◆ **REQUIRED WORK**
Sift the material for lines containing "script", and return them.

◆ **TASK DATA**
* Start *

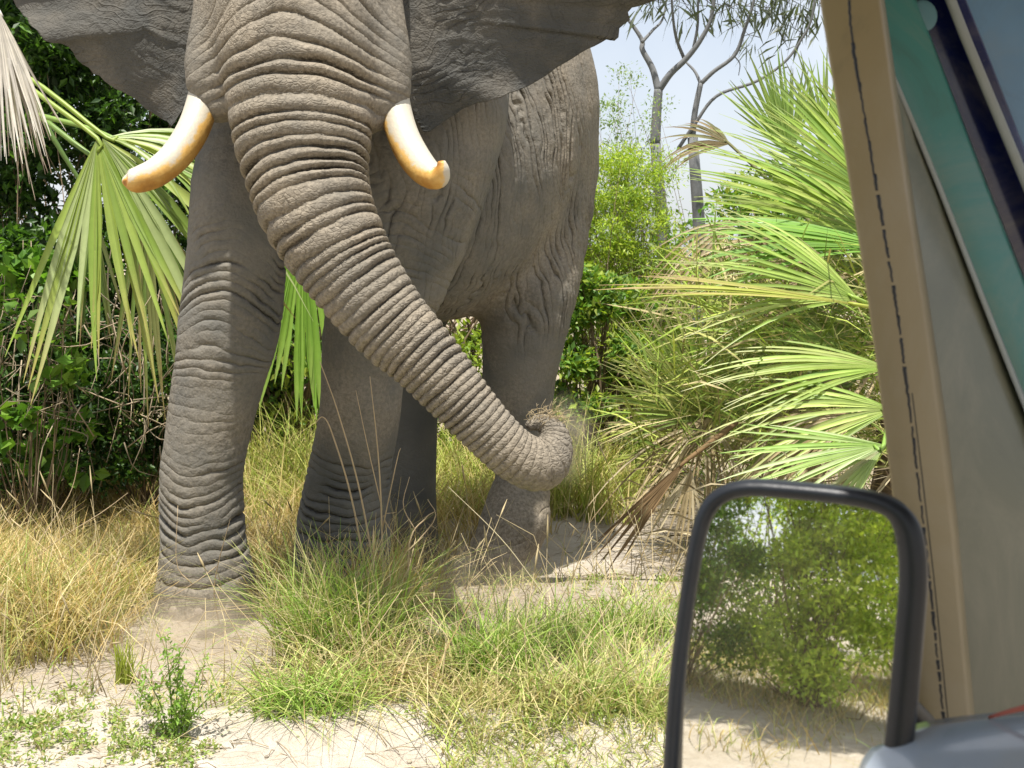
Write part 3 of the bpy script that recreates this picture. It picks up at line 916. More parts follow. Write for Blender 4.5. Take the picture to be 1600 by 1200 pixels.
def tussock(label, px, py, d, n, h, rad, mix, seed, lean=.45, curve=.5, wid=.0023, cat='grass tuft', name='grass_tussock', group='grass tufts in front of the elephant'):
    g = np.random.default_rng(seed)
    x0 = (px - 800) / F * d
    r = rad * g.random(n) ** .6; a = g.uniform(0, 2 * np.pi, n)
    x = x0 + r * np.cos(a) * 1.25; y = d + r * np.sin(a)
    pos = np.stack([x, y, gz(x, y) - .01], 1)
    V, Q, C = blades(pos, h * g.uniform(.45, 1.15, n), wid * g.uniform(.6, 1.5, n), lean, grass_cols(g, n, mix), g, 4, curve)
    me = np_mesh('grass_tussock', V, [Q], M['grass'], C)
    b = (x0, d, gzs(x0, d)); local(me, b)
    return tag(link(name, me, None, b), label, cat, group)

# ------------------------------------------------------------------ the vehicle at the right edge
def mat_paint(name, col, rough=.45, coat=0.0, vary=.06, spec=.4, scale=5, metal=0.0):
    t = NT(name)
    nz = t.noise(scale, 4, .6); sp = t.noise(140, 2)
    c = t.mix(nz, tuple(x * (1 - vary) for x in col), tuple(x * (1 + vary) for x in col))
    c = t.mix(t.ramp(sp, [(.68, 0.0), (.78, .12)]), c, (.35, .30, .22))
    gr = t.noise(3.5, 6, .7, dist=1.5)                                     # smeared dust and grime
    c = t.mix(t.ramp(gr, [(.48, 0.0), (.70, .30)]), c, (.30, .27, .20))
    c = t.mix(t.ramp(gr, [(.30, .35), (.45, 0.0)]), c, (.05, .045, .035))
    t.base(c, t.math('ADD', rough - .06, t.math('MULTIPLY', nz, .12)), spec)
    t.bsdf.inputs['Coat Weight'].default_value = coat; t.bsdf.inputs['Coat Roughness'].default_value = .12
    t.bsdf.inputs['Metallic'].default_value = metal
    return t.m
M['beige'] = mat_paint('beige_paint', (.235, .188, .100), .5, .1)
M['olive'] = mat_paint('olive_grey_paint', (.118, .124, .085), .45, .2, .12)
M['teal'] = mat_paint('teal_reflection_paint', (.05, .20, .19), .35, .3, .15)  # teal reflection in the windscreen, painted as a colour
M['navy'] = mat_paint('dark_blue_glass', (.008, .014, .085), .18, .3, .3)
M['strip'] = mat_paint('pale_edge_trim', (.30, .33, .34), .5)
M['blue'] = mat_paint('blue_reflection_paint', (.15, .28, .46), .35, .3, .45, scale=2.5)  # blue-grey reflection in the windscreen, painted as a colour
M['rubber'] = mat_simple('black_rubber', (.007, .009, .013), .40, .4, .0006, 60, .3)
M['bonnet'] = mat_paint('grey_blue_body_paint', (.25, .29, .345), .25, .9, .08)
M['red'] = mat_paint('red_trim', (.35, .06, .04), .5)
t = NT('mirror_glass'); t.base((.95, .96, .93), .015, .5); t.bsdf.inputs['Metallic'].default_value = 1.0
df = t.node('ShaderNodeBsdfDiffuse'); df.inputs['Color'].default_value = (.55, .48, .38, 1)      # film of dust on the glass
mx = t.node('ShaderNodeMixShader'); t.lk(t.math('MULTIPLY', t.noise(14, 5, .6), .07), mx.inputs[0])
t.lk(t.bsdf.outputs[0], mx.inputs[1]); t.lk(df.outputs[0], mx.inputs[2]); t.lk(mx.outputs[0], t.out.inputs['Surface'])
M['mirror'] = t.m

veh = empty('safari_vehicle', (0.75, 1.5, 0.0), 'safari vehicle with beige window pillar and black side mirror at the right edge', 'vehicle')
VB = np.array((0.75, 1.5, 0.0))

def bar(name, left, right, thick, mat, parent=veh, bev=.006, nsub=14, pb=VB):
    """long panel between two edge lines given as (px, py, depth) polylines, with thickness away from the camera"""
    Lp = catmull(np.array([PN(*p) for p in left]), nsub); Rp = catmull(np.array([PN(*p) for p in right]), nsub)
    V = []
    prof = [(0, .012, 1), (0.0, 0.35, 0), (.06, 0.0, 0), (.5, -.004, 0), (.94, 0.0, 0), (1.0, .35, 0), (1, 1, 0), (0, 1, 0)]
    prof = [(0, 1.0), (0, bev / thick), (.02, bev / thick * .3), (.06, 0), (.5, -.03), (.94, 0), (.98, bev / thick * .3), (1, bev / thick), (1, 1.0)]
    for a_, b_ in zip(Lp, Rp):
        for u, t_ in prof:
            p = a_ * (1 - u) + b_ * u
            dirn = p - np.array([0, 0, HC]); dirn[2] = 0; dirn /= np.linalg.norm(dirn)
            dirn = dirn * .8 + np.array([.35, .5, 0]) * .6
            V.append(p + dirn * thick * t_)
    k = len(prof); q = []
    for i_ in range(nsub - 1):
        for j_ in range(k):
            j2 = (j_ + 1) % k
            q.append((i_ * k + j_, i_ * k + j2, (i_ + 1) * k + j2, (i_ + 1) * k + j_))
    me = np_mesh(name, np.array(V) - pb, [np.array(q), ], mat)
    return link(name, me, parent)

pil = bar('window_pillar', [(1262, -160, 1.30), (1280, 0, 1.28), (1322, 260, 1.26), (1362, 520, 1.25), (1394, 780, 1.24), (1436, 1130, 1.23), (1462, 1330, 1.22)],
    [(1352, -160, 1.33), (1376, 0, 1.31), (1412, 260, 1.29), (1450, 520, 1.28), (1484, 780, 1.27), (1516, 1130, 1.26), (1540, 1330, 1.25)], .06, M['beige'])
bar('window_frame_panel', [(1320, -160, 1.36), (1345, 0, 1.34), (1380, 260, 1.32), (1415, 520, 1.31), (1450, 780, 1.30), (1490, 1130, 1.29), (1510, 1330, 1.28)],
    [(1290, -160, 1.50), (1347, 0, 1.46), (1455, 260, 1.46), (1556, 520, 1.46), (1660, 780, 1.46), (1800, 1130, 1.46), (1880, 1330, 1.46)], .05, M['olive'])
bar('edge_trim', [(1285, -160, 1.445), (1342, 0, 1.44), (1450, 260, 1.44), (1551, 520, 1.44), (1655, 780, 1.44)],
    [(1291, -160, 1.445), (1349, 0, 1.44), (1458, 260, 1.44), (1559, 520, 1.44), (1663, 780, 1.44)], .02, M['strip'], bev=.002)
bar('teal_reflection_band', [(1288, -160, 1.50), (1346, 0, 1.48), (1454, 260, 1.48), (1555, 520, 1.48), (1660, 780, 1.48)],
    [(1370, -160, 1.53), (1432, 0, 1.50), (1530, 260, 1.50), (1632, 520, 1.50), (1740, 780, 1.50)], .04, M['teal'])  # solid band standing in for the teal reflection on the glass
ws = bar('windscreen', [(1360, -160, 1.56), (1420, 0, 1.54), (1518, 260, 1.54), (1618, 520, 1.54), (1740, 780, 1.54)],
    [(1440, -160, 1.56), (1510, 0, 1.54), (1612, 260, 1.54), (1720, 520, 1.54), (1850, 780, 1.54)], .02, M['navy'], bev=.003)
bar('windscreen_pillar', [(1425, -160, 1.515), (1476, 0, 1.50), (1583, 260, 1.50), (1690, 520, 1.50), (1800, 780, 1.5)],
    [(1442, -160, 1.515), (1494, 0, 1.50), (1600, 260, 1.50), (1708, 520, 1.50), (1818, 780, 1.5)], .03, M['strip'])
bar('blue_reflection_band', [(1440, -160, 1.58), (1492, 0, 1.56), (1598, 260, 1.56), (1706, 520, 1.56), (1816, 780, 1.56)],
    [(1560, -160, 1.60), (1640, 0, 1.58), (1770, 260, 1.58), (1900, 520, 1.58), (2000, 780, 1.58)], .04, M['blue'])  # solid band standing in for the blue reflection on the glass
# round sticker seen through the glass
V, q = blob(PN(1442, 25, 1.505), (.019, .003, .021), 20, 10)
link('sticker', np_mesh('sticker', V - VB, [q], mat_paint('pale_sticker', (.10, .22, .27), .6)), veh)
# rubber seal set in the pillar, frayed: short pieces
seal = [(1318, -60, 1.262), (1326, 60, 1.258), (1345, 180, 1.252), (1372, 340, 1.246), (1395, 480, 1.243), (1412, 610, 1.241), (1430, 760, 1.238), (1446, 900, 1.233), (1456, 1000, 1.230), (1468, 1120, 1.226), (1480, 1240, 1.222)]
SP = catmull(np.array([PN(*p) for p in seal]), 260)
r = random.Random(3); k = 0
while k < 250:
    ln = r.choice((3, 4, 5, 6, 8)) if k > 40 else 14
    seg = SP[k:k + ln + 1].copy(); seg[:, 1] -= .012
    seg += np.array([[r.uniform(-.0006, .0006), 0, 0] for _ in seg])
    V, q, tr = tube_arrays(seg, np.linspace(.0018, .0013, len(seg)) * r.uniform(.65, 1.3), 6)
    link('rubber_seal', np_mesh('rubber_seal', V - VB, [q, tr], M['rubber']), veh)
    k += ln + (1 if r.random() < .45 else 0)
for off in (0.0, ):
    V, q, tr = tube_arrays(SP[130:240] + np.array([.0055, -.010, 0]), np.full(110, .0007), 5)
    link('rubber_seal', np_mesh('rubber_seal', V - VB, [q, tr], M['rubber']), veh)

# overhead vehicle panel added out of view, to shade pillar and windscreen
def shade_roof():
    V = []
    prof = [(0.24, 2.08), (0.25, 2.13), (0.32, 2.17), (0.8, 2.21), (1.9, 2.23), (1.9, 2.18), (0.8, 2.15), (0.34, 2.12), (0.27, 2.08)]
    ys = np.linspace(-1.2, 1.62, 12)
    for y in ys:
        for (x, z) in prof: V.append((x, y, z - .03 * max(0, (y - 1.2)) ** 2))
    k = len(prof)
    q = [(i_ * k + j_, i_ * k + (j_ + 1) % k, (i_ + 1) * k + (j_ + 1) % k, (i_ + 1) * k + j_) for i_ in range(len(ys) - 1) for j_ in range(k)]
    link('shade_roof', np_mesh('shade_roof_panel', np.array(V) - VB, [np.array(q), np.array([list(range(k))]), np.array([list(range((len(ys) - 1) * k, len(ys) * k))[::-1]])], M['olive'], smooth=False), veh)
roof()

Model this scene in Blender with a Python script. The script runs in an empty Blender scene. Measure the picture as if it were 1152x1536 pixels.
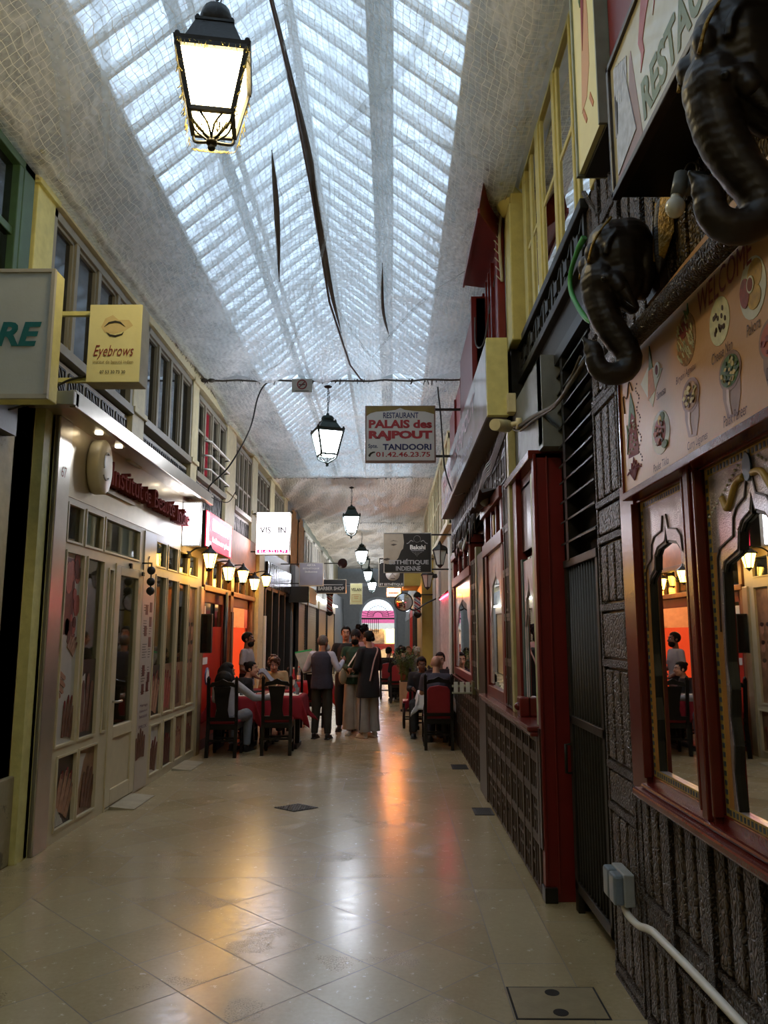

* End *

◆ **OUTPUT**
Write part 3 of the bpy script that recreates this picture. It picks up at line 916. More parts follow. Write for Blender 4.5. Take the picture to be 1600 by 1200 pixels.
Model this scene in Blender with a Python script. The script runs in an empty Blender scene. Measure the picture as if it were 1152x1536 pixels.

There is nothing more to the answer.